Have you ever stopped to assess your pastoral sisters and pondered why some of us thrive in the ministry while others flounder?  When someone we’ve known and respected makes choices that are unexpected and devastating, we seek answers.  If for no other reason than to prevent ourselves from taking the same tragic course.  Appearances are deceiving, and as we gain experience and wisdom we learn not to unconditionally accept what appears to be.  Because what appears to be is not the whole story, God looks directly into our heart for the accurate picture.

An illustration on this truth was brought home last summer when a huge wind storm hit Boise.  Boise’s nickname is City of Trees.
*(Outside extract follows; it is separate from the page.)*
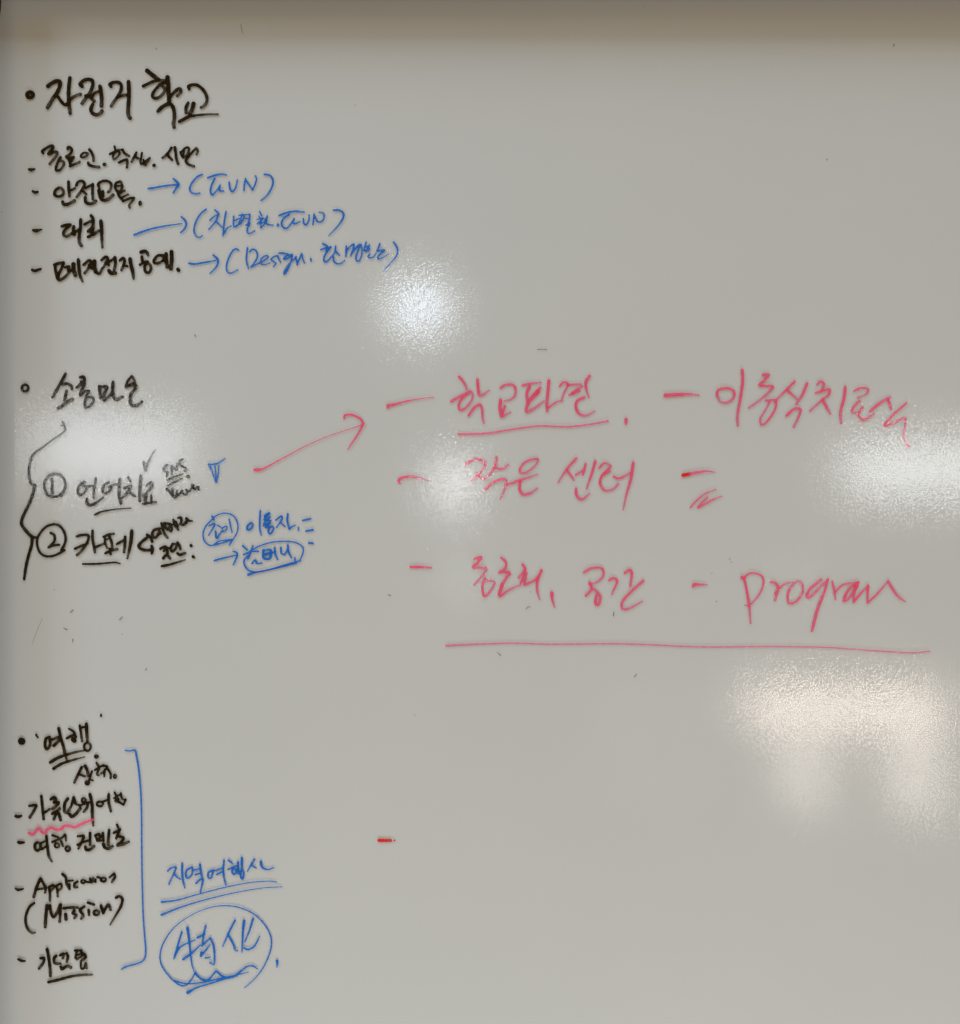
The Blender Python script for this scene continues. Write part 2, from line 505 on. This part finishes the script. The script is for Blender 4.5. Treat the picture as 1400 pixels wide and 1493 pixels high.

We have a long love affair with trees and every yard, corner lot, park and sidewalk flaunts wonderful speciments that add beauty to our town.  In a span of four hours last August, a devastating number of our trees were destroyed.  Morning light revealed them lying on the ground, leaning against houses, crushing roofs or cars, and blocking roads.

While the winds had exceeded gusts of eighty miles an hour, we had withstood winds like that and stronger in previous years, so we asked Why had this wind brought down so many trees?

It was discovered that modern irrigation was the culprit.  A practice of watering our lawns regularly had trained the trees to spread out their roots and drink the surface water instead of drilling down to drink from the water table.  The deep nourishment that would have provided roots for stability was not accessed.  And in adversity they toppled.

Keep this lesson in mind this New Year.  We can sit in the pew all polished and pressed, attend conferences smiling brightly, but if we do not have any spiritual depth, we will fall when the storm comes.  Nourish your spiritual roots this year and remain strong.

And if you’ve already been aware of the necessity for this in your life.  Tell us, what do you do to nourish your spiritual roots?

  1. January 19th, 2011 at 05:32 | #1

    Thank you for transparency and providing real encouragement for pastor’s wives. You are right! There is definitely not much out there! Your website is refreshing!
    I am preparing a devotional for a pastor’s wives tea coming up in a couple of weeks and wanted to find some uplifting thoughts and ideas for these dear women. Your website was a great place to start!

  2. Jamie
    January 29th, 2011 at 08:20 | #2

    I loved the tree analogy, I may use it sometime in my teaching. Thank you very well written.

  3. Stephanie
    February 11th, 2011 at 19:23 | #3

    I really appreciated the tree story and how you tied that to current day circumstances in appearance. I found your site as I searched for information on becoming a pastors’ wife. My husband received his calling awhile back, we’re younger and I KNOW that this is going to be an good thing but I’m honestly scared in this undertaking. I’ll be a pastor’s wife before I’m 30 and I’m wondering how a congregation will respect his and my thoughts and ideas. More than that though I’m feeling the weight of what this means to be a P.W. and don’t get me wrong I’m terribly excited for what God has in store, but I’m nervous. I know God is in charge of all and He knows what he’s doing I just wish I could see His playbook. 🙂 So as to answer your question as a teen I played the “right looking” kind of Christian had some knowledge and looked all pretty in my seat every single time the doors were open. When the storms of life came I got knocked over and realized I lacked a real, deep, honest relationship with Christ. Now I seek him in my sweats and tee shirts daily no matter how crummy I feel He is my comfort and has healed me from many of life’s trials that swept me away from Him so long ago.

  4. KM
    February 12th, 2011 at 17:32 | #4

    Pastors’ wives experience unique struggles and challenges that few others can understand, or appreciate. The new book, “The Runaway Pastor’s Wife”, takes a look, with an inside perspective, at one such pastor’s wife and her struggles.

  5. February 17th, 2011 at 09:24 | #5

    Thank you for the tree analogy! I will be speaking this weekend at a Christian Workers Conference in Rexford, Kansas. (Eek – my first!) But I know my God will provide me with the wisdom & words to reach who HE delivers there.
    Being a pastor’s wife is one of the hardest callings I think there is. Trying to ‘look’ the part & living with honesty & transparency for others to see – well, I’m sure there are plenty of PW out there that have had similiar struggles as me.
    Thank you for your site & insight. I’ve just stumbled onto it…but I’m sure I’ll be bookmarking it…and returning to it often.
    God bless as you stand behind your man…and THE GOD of all.

  6. Veronica
    November 4th, 2011 at 09:01 | #6

    Boy, did I ever need this today! Thank you!